2 giugno: chi festeggia ai Fori Imperiali
e chi con i terremotati
La parata militare del 2 giugno, con le sue polemiche, è archiviata. Un’ora soltanto (dalle 10 alle 11) invece delle due dell’anno scorso e un milione e mezzo di euro spesi invece dei 4 del passato. E poi niente Frecce tricolori, niente camion, carri armati, missili, radar e cannoni, solo qualche jeep che trasportava i più alti ufficiali. Niente cavalli, tutti a piedi corazzieri compresi. E niente fanfare: o meglio fanfare a singhiozzo, dal momento che davanti alla tribuna presidenziale, sotto la quale erano i labari delle regioni Emilia Romagna, Lombardia e Veneto, si sono tutte zittite (tranne i tamburi) in segno di rispetto per le vittime del terremoto. Molta enfasi per i volontari della Protezione Civile, i Vigili del Fuoco, la Croce Rossa, e nessun discorso, solo l’affermazione della dedica di questo momento alle popolazioni colpite dal sisma.
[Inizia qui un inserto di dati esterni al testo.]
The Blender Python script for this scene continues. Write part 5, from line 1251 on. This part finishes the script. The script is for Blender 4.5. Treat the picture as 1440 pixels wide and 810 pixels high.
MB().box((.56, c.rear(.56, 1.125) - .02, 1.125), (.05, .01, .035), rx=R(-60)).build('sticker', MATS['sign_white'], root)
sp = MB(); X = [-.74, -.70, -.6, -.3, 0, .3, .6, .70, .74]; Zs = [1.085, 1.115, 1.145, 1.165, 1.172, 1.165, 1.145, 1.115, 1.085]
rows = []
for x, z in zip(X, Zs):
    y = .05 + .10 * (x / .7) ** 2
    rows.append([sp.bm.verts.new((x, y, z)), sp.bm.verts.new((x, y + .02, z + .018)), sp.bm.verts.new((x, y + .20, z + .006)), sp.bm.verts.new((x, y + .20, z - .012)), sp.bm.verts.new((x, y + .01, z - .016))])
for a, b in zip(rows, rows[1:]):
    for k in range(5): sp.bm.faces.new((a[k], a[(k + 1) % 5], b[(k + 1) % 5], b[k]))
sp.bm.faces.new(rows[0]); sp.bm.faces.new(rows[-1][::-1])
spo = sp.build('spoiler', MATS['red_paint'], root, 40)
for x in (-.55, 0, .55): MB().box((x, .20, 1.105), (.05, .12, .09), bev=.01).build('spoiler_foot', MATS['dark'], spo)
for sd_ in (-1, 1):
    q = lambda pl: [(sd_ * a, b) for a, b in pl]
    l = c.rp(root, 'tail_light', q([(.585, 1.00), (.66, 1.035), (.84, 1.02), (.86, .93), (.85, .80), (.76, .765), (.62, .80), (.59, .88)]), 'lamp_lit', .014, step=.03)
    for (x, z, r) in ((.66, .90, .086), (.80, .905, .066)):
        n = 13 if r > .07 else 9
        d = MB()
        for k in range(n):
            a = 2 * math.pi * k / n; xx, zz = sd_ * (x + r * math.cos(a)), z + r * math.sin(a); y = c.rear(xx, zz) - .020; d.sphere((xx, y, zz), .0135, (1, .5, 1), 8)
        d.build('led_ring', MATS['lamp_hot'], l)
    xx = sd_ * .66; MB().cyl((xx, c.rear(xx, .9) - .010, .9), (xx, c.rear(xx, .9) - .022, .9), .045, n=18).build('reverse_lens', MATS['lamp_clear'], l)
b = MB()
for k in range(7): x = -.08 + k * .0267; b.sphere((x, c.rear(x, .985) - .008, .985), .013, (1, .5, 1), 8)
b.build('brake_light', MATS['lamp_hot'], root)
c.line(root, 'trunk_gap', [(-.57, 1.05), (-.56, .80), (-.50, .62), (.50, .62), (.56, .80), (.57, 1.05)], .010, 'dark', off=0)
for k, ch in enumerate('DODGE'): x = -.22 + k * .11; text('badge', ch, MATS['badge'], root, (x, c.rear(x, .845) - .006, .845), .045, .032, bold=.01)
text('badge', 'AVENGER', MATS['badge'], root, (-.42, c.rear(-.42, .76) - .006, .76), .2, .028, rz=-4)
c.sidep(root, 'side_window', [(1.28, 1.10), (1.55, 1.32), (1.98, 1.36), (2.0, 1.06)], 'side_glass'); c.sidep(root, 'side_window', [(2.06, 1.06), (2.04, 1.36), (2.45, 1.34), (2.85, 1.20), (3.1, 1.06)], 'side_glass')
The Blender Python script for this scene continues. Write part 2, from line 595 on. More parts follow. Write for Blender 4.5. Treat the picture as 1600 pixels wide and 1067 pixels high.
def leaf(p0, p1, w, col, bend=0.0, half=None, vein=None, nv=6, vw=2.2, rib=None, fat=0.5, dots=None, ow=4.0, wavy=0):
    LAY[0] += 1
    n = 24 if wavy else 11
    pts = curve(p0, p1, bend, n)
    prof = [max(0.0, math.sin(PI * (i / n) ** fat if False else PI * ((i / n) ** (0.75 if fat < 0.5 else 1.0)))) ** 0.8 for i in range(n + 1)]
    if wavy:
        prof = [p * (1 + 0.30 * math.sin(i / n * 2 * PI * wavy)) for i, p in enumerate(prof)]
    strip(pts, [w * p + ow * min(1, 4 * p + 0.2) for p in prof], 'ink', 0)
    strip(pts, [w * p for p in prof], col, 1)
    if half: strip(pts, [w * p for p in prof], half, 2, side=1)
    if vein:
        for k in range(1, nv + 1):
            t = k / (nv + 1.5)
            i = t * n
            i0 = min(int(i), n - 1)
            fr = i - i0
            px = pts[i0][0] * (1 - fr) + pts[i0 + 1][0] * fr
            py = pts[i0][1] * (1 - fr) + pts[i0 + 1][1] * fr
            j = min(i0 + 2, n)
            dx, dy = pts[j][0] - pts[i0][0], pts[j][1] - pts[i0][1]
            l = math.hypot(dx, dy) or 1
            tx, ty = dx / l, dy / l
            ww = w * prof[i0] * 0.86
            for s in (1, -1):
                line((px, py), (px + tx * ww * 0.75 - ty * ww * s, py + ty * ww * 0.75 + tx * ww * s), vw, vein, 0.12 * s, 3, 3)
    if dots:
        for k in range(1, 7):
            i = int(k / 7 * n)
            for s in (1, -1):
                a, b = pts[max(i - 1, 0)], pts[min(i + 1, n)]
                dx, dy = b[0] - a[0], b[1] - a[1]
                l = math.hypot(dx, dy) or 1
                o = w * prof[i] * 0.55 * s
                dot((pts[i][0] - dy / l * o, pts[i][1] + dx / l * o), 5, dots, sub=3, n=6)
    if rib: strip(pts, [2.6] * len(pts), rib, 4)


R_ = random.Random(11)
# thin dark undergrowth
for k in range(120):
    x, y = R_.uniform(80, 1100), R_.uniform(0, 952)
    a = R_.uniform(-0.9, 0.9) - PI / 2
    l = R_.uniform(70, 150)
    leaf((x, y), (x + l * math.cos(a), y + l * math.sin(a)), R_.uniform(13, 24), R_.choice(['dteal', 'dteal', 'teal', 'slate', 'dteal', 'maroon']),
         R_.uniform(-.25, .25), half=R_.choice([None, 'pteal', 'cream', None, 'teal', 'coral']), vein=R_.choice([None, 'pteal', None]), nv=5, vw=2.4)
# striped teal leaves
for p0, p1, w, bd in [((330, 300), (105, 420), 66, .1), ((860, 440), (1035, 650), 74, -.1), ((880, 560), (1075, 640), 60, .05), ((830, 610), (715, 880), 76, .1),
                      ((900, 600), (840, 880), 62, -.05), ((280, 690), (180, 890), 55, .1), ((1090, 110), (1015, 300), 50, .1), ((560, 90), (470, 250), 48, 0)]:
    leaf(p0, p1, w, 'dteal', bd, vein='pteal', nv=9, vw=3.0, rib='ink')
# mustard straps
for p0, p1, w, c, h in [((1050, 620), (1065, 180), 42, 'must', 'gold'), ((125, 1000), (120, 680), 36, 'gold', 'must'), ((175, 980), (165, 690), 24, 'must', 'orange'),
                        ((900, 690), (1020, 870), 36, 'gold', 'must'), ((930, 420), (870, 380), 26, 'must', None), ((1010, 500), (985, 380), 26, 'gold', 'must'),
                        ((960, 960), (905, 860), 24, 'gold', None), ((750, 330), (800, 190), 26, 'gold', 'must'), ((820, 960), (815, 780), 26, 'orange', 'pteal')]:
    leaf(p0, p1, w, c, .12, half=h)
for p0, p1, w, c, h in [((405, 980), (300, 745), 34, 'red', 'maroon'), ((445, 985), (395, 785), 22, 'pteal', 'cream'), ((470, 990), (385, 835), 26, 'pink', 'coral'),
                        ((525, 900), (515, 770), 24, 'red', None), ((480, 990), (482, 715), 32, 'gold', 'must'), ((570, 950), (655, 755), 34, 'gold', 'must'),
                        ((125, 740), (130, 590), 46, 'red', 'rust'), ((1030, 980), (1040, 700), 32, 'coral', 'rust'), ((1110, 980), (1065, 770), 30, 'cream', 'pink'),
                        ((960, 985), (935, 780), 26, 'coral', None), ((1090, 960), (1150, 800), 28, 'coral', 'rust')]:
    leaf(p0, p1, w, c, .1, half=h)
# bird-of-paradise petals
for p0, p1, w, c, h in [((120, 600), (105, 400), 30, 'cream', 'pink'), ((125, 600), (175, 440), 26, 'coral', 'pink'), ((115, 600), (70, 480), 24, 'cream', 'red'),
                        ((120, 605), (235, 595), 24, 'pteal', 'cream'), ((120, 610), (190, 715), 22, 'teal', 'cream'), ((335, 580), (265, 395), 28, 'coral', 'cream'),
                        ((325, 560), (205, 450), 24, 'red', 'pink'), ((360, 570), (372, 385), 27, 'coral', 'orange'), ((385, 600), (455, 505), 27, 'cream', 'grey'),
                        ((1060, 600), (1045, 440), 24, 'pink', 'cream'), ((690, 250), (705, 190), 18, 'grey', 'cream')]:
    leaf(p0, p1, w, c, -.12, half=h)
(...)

Insomma non un’esibizione muscolare di un paese impegnato con 7.000 soldati in più scenari di guerra nel mondo, ma una dimostrazione di sobrietà: dettata innanzitutto dalla crisi economica che aveva già fatto decidere forti tagli di spesa, e poi dal terremoto e dalle polemiche suscitate dalla decisione di non sospendere l’evento com’era invece avvenuto nel 1976 dopo il sisma del Friuli.
Ognuno può fare le sue valutazioni sull’opportunità o meno di aver comunque speso un milione e 500.000 euro per un’ora di spettacolo anziché destinarli ad altro (e ce ne sarebbero di necessità pubbliche…); e sull’altro modo di festeggiare la Festa della Repubblica: quello più silenzioso dei tre leader di CGIL CISL e UIL che anziché in via dei Fori Imperiali si sono recati nei paesi terremotati dell’Emilia Romagna, dove per la verità il governo (impegnato alla parata romana) aveva mandato in sua vece il ministro per la cooperazione internazionale Andrea Riccardi. Le istituzioni, prima di tutto. Dice qualcuno. Il presidente della Repubblica Giorgio Napolitano si recherà il 7 giugno in visita ai luoghi colpiti dal sisma.